Herald Maori affairs reporter Yvonne Tahana on the at times frustrating job of covering national kapa haka festival Te Matatini o te Ra.
I am not a kapa haka fiend. In fact, I'd rate my relationship with it as A for awkward.
The closest I've ever come to it was when I did the immersion thing a couple of years ago at Waikato University.
We'd do it in the mornings and it was a lovely way to start the day, even for a rhythmically challenged dork such as myself who has trouble remembering the words to any song. (The only tune I can claim to know the whole words too being Vanilla Ice's Ice Ice Baby - sad but true.)
I'd hide behind taller people so one of the cute tutors who took us sometimes wouldn't be able to see my crimes.
But at Te Matatini o te Ra this week, the national kapa haka competition which is fiercely contested every two years, the crème of the crop made up of 2000 performers from 42 teams has been putting on a spectacle.
At Waiohika Estate on the outskirts of Gisborne, roopu perform in a natural amphitheatre. There's been times this week where voice has cut out through the air, crystal clean and clear and it's stopped me in my tracks.
Which is why it's annoying that there's been difficulties for mainstream media covering it.
Don't get me wrong, the Tairawhiti hosts have done an amazing job organising a pretty warm event.
The powhiri on Wednesday where horses thundered out as part of the challenge was pure theatre, and the hosts have generally been gracious.
But I reckon they've got some things wrong.
First off for newspapers.

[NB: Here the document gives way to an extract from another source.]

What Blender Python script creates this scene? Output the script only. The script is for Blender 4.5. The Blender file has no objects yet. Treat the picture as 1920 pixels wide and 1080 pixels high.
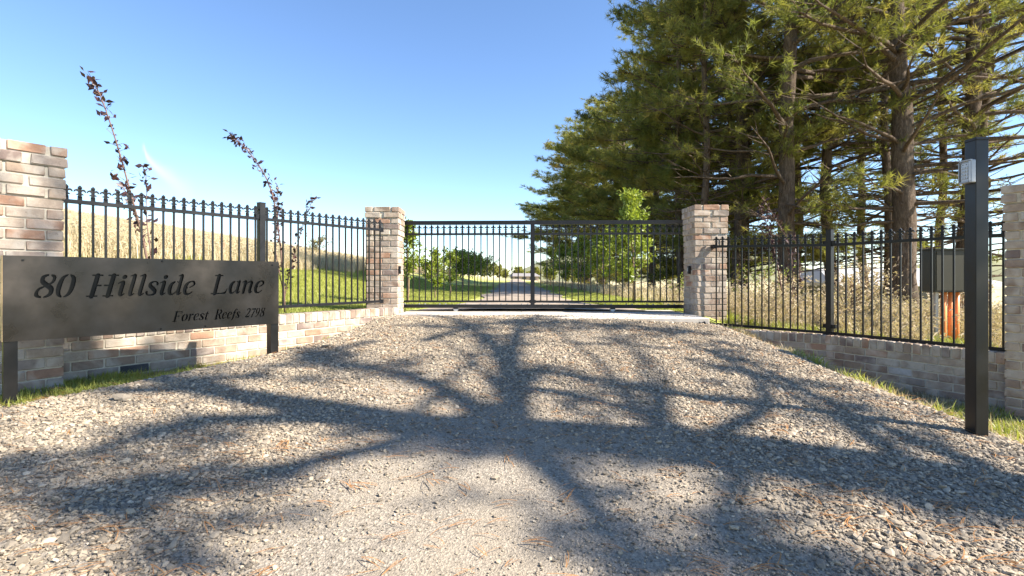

I was told that apart from the powhiri, which was open to photographers, the New Zealand Herald wouldn't be able to take pictures of the groups on stage. We could download pictures but that was that.
That's crazy. This is a picture-driven event where often the image coupled with what people are performing is your story.
Plus we've got some of the best snappers in the country - why wouldn't you want to have them covering your event?
So if it's seemed like weird coverage of the event this week, my apologies, the restrictions have hampered our efforts.
We were the only major mainstream daily (not including the Gisborne Herald who are locals and put out an excellent insert) to come to the event and because of some cock-up either on our part or the organisers, our photographer didn't have a media pass.
When he asked if he'd be allowed in, he was told he'd have to pay the day fee.
Veteran Maori journalist Tini Molyneux also experienced problems for TVNZ - she couldn't film here, she couldn't film there, and couldn't use more than two minutes worth of a team's performance in her news items.
She was so incensed she asked Prime Minister John Key if an event that received public funding - $1.2 million - should be free-er with the media. Mr Key said he'd have a word with organisers.
It wasn't the farce Waitangi was this year but parts of it were hoha.
As a sidebar, the audience were repeatedly asked not to take pictures of the groups while they were on stage themselves, on the basis that what they were seeing is the intellectual property of the teams. Good luck enforcing that one with the nannies who have come from all over the country and Australia.
Maori Television has exclusive rights to broadcast and I don't begrudge them that - they'll do a fantastic job.
But organisers should have made more room for the rest of us.
I love Maori stuff - the bigger the better. Te Matatini expects tens of thousands of spectators to have attended by the time finals end on Sunday.
But I feel like those who couldn't come have been robbed of better coverage, when it's something we should celebrate and share.
It makes me think that if mainstream papers have stayed away because of the rules, and not pure laziness (although, I think there's a bit of that) then you can't half blame them.